• _Task to complete_
Among the entries below, please repeat exactly and only the lines from the line containing "Model this scene" to the line containing "COL = SC.collection", both lines included.

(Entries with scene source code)
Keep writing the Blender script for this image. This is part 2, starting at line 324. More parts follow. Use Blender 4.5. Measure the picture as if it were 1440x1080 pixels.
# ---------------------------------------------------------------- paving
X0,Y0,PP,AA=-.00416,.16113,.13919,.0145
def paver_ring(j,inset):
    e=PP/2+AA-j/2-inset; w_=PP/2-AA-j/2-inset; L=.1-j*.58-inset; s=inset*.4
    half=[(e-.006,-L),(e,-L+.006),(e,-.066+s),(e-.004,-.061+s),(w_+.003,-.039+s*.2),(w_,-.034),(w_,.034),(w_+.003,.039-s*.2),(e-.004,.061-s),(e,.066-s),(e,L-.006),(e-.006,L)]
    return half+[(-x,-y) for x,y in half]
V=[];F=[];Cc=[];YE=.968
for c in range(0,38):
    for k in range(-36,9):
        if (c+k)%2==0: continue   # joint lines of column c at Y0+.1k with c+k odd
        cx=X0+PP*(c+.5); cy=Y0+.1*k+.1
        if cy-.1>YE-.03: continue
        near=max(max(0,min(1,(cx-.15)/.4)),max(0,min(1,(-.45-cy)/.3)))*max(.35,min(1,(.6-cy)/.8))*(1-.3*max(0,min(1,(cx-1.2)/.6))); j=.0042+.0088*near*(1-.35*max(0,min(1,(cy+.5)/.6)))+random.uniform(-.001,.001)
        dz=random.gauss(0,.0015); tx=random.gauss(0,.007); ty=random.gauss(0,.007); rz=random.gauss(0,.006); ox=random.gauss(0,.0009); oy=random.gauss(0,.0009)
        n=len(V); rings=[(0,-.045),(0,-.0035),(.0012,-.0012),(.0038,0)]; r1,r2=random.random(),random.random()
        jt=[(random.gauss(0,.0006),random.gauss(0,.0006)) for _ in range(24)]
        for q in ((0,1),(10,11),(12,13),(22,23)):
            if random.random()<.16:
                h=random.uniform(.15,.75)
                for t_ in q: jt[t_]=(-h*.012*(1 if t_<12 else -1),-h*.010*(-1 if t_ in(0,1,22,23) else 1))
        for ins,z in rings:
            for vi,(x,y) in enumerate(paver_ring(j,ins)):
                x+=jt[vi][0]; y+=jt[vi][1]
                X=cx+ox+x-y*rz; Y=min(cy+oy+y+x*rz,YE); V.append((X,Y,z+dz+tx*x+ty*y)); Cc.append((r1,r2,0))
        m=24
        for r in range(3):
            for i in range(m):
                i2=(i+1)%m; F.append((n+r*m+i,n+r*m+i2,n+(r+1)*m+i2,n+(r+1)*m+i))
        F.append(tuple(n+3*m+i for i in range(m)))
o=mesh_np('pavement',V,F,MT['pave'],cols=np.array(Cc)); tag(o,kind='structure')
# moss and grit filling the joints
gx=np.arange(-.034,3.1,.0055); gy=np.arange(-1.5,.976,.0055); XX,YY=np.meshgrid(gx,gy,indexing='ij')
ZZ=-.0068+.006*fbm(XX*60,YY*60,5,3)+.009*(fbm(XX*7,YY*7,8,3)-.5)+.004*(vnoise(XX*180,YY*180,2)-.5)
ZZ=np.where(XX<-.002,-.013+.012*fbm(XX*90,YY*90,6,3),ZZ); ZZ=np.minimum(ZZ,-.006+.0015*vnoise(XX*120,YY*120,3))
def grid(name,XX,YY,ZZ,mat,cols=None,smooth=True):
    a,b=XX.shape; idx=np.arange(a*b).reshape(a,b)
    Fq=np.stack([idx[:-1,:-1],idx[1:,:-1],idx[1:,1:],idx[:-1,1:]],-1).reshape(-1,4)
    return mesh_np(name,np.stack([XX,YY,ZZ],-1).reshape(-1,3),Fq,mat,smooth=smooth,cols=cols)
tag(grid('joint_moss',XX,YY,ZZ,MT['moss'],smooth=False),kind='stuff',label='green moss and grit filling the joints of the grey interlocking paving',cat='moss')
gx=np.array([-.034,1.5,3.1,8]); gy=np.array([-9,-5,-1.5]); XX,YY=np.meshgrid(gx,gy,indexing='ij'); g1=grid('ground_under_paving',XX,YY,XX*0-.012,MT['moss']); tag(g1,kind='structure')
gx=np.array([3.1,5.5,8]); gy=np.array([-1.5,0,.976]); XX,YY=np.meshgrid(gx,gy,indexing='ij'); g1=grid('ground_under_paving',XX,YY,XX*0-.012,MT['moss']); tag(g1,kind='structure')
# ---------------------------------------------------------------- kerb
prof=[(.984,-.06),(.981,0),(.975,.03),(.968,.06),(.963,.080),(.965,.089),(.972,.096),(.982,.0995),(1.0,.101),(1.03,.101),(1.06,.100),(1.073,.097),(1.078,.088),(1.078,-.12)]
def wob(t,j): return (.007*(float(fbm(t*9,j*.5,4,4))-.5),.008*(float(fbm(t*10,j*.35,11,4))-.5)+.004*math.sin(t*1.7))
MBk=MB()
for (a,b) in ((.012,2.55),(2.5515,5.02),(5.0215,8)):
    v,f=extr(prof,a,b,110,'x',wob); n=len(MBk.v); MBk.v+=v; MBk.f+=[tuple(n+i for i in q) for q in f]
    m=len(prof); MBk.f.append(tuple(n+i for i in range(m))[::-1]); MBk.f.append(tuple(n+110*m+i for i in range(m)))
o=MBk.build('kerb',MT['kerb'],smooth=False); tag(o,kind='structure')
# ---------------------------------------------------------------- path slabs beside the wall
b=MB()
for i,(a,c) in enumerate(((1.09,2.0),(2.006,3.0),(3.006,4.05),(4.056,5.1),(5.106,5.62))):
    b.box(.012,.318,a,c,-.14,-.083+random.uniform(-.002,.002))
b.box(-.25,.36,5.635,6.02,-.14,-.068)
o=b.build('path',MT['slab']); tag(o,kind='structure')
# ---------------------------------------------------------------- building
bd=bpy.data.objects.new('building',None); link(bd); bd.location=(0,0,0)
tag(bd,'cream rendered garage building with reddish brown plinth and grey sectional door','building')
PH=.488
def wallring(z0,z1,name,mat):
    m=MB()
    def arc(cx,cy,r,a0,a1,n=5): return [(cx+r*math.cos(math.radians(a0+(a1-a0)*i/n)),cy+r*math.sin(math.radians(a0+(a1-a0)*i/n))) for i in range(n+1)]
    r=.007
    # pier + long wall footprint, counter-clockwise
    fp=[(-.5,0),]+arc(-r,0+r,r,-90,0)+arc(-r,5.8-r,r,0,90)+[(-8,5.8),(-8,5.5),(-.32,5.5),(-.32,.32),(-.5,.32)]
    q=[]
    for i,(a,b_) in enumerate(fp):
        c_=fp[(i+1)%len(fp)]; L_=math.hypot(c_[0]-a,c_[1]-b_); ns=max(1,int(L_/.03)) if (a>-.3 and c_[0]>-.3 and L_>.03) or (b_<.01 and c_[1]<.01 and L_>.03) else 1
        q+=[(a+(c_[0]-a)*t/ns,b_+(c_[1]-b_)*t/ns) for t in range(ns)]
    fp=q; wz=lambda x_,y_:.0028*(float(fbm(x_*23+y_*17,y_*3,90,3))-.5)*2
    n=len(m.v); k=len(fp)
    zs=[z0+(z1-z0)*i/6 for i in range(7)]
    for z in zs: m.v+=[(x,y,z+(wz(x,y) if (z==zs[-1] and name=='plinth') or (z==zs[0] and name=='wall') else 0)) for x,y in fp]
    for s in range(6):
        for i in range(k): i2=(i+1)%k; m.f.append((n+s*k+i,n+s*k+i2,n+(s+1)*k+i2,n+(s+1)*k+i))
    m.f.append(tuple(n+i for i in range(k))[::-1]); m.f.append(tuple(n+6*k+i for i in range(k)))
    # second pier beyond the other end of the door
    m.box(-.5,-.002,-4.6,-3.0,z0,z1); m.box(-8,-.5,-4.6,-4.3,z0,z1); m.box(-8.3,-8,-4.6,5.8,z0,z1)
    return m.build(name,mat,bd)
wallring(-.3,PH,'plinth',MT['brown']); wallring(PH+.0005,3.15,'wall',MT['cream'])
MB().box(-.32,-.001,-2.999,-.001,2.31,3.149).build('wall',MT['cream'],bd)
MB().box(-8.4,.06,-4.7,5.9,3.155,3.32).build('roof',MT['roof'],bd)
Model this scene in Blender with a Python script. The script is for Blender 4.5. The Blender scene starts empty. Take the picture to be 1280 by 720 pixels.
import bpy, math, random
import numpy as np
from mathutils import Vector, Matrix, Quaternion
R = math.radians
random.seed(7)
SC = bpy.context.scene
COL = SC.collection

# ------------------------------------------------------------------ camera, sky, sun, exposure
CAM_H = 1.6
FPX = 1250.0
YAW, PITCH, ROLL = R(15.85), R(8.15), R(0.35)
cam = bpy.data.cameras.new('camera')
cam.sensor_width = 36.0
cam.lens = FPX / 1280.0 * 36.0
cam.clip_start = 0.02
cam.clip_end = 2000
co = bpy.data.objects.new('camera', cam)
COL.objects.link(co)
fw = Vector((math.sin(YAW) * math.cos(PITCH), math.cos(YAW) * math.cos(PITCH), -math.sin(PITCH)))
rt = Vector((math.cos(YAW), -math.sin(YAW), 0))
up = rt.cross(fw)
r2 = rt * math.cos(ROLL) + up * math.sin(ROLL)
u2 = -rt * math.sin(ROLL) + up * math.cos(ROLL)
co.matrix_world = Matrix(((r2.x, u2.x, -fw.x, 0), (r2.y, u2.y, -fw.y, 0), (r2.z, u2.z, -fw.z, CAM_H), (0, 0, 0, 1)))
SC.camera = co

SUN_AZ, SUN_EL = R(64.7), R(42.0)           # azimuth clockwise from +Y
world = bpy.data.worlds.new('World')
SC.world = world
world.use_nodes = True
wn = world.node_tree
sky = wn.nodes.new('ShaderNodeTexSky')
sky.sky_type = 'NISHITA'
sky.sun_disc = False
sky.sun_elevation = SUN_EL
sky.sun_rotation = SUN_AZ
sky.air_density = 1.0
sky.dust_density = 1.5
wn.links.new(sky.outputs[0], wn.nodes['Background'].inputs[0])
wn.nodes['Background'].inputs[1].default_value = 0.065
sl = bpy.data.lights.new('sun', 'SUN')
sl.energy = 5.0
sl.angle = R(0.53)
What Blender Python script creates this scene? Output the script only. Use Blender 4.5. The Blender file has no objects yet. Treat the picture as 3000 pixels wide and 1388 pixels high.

• _The output_
Model this scene in Blender with a Python script. The script is for Blender 4.5. The Blender scene starts empty. Take the picture to be 1280 by 720 pixels.
import bpy, math, random
import numpy as np
from mathutils import Vector, Matrix, Quaternion
R = math.radians
random.seed(7)
SC = bpy.context.scene
COL = SC.collection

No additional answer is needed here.